**What is required:**
Hand back each line, unchanged, from the top down to the line where "col = scene.collection" sits.

=== Input data ===

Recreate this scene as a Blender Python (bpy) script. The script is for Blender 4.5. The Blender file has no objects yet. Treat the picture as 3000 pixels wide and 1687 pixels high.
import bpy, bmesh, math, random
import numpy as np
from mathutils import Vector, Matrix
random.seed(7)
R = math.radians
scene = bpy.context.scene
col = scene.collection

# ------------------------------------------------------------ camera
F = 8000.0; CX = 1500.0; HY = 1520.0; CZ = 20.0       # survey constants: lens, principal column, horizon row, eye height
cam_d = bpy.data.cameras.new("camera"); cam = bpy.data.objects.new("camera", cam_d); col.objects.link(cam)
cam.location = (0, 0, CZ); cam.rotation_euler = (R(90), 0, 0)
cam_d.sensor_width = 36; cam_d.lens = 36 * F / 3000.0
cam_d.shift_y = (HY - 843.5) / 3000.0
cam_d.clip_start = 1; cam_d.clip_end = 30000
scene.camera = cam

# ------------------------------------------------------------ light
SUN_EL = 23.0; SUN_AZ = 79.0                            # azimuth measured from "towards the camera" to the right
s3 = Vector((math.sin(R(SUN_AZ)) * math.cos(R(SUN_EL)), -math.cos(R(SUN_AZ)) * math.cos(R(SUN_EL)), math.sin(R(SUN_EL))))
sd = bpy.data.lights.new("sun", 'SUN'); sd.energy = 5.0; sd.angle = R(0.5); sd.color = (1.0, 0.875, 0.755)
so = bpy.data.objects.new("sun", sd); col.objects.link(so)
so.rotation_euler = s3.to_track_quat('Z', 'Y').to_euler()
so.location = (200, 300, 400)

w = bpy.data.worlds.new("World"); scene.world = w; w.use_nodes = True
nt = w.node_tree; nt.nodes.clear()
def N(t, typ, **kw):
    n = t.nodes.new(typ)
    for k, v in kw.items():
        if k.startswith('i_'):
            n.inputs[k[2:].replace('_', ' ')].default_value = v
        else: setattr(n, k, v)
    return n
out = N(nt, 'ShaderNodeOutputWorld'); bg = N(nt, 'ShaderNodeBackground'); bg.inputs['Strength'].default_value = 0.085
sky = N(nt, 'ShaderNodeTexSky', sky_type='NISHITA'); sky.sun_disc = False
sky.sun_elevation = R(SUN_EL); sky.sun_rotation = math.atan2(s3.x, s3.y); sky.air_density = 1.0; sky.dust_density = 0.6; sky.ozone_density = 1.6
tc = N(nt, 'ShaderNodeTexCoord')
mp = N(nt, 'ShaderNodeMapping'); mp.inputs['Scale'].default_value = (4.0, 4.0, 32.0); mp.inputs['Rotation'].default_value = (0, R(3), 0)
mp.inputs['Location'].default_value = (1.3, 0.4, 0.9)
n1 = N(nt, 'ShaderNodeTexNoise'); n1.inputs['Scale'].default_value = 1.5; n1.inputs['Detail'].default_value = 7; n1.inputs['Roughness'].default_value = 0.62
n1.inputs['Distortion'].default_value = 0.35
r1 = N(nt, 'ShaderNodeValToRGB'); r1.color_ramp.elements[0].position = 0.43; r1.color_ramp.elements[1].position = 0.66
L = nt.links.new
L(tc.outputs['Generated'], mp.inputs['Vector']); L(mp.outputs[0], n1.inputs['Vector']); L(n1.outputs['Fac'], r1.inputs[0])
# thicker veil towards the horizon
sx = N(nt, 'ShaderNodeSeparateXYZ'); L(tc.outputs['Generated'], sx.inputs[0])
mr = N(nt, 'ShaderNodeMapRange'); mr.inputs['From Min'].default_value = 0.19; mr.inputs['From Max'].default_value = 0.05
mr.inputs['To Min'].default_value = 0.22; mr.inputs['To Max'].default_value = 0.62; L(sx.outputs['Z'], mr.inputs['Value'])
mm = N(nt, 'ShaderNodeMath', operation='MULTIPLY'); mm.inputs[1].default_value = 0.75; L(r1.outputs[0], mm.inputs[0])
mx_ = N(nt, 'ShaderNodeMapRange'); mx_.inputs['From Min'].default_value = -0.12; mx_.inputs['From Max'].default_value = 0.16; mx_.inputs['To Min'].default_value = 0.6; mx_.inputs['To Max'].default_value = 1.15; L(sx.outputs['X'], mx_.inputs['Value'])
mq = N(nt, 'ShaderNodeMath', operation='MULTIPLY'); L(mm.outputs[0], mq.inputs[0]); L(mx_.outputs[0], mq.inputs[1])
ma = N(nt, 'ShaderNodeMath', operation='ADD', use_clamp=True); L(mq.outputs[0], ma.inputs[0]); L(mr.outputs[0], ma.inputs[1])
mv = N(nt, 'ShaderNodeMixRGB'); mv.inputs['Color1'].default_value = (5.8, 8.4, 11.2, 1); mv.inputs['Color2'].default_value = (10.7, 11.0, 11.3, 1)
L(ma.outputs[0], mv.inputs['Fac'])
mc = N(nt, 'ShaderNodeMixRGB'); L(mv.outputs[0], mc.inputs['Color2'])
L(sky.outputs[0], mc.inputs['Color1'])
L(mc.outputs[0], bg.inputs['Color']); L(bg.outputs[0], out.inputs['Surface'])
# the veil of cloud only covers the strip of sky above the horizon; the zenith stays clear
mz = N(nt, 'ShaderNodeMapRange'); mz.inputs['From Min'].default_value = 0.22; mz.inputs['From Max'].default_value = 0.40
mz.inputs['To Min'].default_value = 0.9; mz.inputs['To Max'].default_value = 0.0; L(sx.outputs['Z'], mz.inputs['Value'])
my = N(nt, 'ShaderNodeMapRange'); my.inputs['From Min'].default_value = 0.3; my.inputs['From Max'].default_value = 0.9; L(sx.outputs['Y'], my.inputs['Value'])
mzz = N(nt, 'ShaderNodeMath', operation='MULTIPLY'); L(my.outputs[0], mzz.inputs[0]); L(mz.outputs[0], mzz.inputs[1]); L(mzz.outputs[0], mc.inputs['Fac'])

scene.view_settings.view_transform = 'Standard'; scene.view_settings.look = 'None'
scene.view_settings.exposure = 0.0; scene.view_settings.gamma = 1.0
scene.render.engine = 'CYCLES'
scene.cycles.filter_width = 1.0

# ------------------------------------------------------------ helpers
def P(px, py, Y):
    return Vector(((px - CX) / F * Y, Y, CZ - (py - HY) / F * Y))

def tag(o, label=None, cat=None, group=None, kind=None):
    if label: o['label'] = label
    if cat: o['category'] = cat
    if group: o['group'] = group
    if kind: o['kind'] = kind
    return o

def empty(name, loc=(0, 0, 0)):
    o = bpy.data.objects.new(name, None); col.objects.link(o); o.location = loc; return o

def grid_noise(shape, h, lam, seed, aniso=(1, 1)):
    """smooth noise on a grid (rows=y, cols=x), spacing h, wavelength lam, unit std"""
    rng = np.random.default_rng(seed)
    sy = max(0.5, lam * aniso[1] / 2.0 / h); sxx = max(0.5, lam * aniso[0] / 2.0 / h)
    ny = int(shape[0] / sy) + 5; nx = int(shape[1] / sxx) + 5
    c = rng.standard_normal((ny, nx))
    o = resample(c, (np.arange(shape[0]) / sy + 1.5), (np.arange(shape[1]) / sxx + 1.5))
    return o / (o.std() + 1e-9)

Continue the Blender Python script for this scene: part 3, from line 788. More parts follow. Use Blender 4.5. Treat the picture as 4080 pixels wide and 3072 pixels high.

===

**Output of the exercise:**
Recreate this scene as a Blender Python (bpy) script. The script is for Blender 4.5. The Blender file has no objects yet. Treat the picture as 3000 pixels wide and 1687 pixels high.
import bpy, bmesh, math, random
import numpy as np
from mathutils import Vector, Matrix
random.seed(7)
R = math.radians
scene = bpy.context.scene
col = scene.collection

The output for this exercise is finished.